Dumbo (1941)


Rated: G
Length:  64 min.
Age: 4                                     Commonsense Media sez:  6 +

Scary Factor: the sight of the elephants crashing down from their pyramid was more alarming than funny; also Dumbo has to jump from a great height in the clown act and is scared; hallucination scene is just weird enough to freak out some young viewers

Intense scenes: the scene in which Dumbo is separated from his mother is heart-wrenching; the other animals mock Dumbo, and he feels bad, though he does get the last laugh in the end

Also: the general tone of the whole film is rather depressing. Especially scene in which he visits mom in ‘jail’ – very sad! And some parents may not like the boozing and hallucinations so much… (see full review)

Interests: circus, elephants


The stork arrives at the circus with a delivery: a baby elephant with enormous (eNORmous) ears. Though his mother showers him with affection and does her best to protect him, Dumbo suffers much ridicule from the other animals. Unfortunately, when she lashes out at a boy teasing her baby she is locked away as a dangerous ‘rogue elephant’, and Dumbo’s troubles only get worse and worse. Despite the friendship of a smart-alecky little mouse, his ears cause him to trip and ruin the elephant act, causing him to be demoted to a humiliating role in the clown act. Desperately unhappy, he and the mouse accidentally drink some of the clowns’ alcohol. After a bizarre pink elephant hallucination, they wake up the next morning high in a tree. With the help of some crows, Dumbo realizes he can use his big ears to fly. He returns to the circus, becomes the star of the show, and his mother is released.

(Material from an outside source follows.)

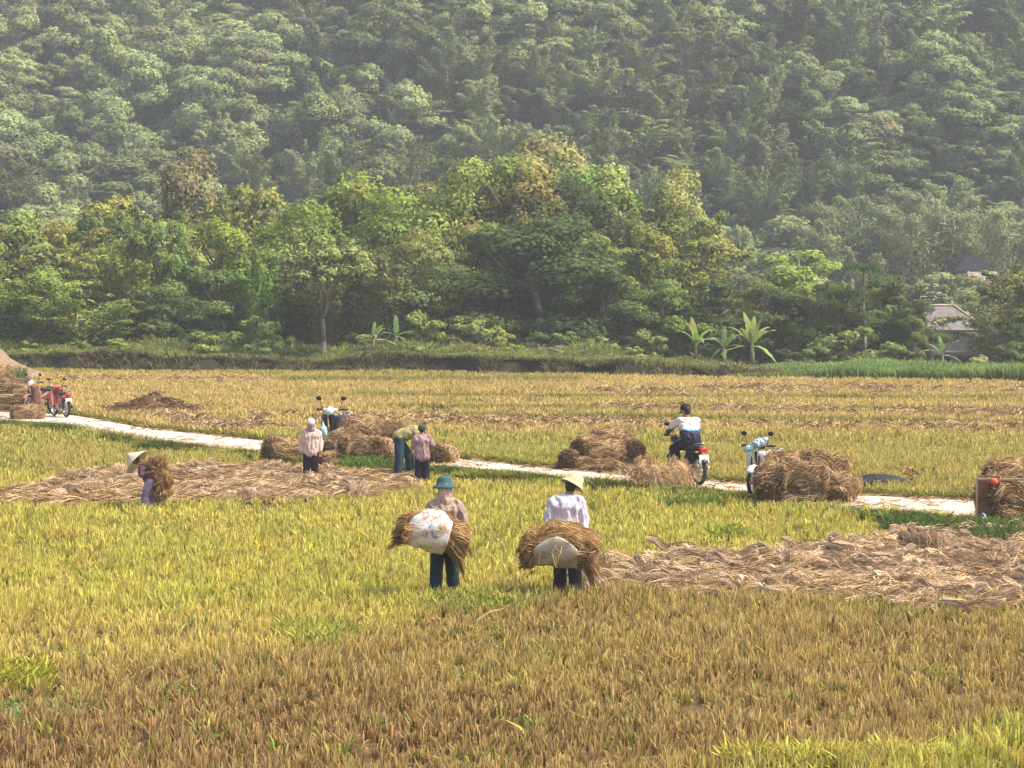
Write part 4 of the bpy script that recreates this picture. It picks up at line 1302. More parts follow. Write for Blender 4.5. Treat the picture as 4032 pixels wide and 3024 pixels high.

This early Disney feature may seem like a great ‘starter movie’ for young kids – it’s quite short, and who could resist that cute little elephant? Plus there is a rather nice lesson about differences, and finding the strength in what makes you unique. I was surprised though when I saw it again and found the entire film to have a rather depressing and even cynical tone.

The crows too provide a little controversy. As Commonsense Media puts it:

Parents need to know that while respecting individual differences is a theme of the movie, the crows who sing “When I See an Elephant Fly” would be considered racist by today’s standards. One of them is named “Jim Crow” and they speak with “Amos & Andy”-style accents, but they were not intended to be insulting when the movie was made.

As they say, the crows are not depicted as villains or denigrated, in fact they help Dumbo in the end. Certainly they act no worse than anyone else in the story, but their crazy slang and accents could offend some today.

Also, the clowns are pretty jaded characters, their act is rather disturbing and mean, and they hit the liquor hard after the show. A glimpse of the seedier side of circus life!

Conclusion: The characters and action are very well done; the animation is lovely and the gags well-thought out. It’s just too bad that the overall feeling of the piece is so depressing.